Derived from mel command maya.cmds.insertKnotCurve

Example:

import pymel.core as pm

pm.insertKnotCurve( 'curve1', ch=True, p=0.3, nk=2 )
pm.insertKnotCurve( 'curve1.u[0.3]', ch=True, nk=2 )
# Both commands will insert two knots into curve1 at parameter value 0.3.
# Because the ch flag is used, a dependency node is created.

pm.insertKnotCurve( 'curve1', ch=True, add=False, p=0.5, nk=3 )
# Inserts enough knots into curve1 at parameter value 0.5 to
# achieve a knot multiplicity of 3.  Because the ch flag is used,
# a dependency node is created.

pm.insertKnotCurve( 'curve1', ch=True, p=(0.3, 0.5, 0.8) )
# Inserts a default of one knot at each parameter value: 0.3, 0.5 and 0.8.

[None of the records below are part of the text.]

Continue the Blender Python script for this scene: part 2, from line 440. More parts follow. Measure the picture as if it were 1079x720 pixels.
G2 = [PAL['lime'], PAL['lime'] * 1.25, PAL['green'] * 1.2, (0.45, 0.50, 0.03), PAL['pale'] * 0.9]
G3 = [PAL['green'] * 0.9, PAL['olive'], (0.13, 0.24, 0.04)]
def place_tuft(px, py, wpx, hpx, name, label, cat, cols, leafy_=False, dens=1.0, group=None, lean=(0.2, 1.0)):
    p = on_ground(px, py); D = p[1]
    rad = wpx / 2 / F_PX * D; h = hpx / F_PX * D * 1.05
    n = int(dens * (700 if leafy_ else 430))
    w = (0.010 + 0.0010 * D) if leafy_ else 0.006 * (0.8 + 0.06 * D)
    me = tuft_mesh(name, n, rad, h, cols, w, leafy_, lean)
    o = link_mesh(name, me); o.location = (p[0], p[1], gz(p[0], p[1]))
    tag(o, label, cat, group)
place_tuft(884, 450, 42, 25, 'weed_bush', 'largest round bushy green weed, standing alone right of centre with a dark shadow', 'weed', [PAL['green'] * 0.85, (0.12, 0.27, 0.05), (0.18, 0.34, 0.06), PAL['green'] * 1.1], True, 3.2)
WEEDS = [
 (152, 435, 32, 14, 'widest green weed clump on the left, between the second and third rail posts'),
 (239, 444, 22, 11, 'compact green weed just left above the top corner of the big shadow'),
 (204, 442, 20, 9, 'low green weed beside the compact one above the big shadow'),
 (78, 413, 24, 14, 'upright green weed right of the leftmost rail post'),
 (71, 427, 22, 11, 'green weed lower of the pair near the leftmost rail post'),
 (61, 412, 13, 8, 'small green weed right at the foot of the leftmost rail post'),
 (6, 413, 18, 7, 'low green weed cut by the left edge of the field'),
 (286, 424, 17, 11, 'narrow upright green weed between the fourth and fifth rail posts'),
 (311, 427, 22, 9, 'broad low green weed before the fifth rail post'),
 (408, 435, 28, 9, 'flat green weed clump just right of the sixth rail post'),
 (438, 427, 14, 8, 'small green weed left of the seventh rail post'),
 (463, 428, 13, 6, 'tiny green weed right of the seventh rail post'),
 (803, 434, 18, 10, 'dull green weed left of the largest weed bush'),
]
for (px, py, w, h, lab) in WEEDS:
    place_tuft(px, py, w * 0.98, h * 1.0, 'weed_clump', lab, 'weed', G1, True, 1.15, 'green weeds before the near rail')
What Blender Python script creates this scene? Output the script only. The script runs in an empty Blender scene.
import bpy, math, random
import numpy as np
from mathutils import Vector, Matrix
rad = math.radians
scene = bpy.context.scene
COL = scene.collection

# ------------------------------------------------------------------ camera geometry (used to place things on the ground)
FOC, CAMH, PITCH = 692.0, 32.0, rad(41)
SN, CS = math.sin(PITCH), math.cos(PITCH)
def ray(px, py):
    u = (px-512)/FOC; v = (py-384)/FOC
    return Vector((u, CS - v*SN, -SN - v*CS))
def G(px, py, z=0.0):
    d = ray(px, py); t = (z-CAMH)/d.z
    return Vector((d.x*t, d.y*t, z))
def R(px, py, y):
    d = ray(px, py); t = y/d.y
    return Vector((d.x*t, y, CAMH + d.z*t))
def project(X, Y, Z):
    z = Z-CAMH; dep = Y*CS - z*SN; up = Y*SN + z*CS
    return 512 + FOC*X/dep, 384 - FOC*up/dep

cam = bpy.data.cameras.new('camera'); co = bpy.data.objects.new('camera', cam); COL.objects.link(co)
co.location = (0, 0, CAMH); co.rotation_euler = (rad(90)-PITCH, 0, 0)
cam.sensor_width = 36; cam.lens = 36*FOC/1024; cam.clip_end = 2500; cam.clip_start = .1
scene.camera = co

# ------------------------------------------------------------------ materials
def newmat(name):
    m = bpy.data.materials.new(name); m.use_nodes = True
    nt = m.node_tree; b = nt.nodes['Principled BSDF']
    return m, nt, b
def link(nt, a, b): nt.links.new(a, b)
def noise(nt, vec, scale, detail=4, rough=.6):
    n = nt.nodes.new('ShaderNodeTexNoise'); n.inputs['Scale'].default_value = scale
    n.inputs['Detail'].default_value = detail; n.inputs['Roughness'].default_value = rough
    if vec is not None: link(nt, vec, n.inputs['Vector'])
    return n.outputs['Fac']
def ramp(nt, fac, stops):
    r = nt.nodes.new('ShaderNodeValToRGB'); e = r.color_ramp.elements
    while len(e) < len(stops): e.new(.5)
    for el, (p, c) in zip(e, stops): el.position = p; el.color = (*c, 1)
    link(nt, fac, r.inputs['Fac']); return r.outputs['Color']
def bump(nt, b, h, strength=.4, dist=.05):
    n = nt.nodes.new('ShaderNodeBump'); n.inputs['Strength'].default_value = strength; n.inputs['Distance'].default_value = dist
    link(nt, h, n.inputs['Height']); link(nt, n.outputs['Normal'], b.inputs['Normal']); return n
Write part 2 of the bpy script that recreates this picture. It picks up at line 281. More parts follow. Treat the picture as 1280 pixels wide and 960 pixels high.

pm.insertKnotCurve( 'curve1', ch=True, p=(0.3, 0.5, 0.8), nk=2 )
# Inserts two knots at each parameter value: 0.3, 0.5 and 0.8.

pm.insertKnotCurve( 'curve1', ch=True, p=(0.1, 0.3, 0.5, 0.8), nk=(1, 2) )
# RuntimeError: Number of knot flags must match number of parameter flags.